Most recently, Peosay focused his attention on a long forbidden region in the Far East.

Over the course of 10 years, Peosay and his wife, Sue, made nine trips to Tibet, Nepal and India to make the eye-opening documentary “Tibet: Cry of the Snow Lion.”

The film opened in October at art house theaters across the country and is showing this month at the Aquarius Theater in Palo Alto.

Blending together historic newsreel footage, smuggled police tapes and home video, “Cry” chronicles Tibet’s struggle for freedom and serves up an intimate look at the elusive Tibetan people and culture.

Anyone who has ever seen a “Free Tibet” bumper sticker probably already knows the story: The simple and colorful civilization remained isolated for centuries behind the Himalayas. Then, Mao Tse-tung’s violent “peaceful liberation” of Tibet in 1949 led to Chinese colonization that, much like the European settlers did in America, is laying waste to an indigenous culture.

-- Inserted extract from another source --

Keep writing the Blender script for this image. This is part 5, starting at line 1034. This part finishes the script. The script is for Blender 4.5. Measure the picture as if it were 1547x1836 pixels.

“Cry” incorporates rarely seen footage of Tibetan rituals, festivals and political demonstrations; personal interviews with notable figures such as the Dalai Lama, and picturesque cinematography, spanning everything from mountaintop temples to a Tibetan Freedom concert in San Francisco.

After completing his nearly decade-long jaunt, Peosay managed to get some of the film industry’s well known activists to step up to the plate and help out. Martin Sheen narrates the film, with additional voice-overs from Tim Robbins, Ed Harris and Susan Sarandon.

The film runs one hour and 51 minutes and is not rated.

Before setting off to explore the far reaches of the world, Peosay lived in Los Altos since the age of 3. After graduating from Los Altos High School in 1978, he studied photography at Foothill College until transferring to the University of California at Santa Barbara in 1982. Upon receiving degrees in geography and environmental studies, Peosay began traveling to Tibet with his wife in 1987.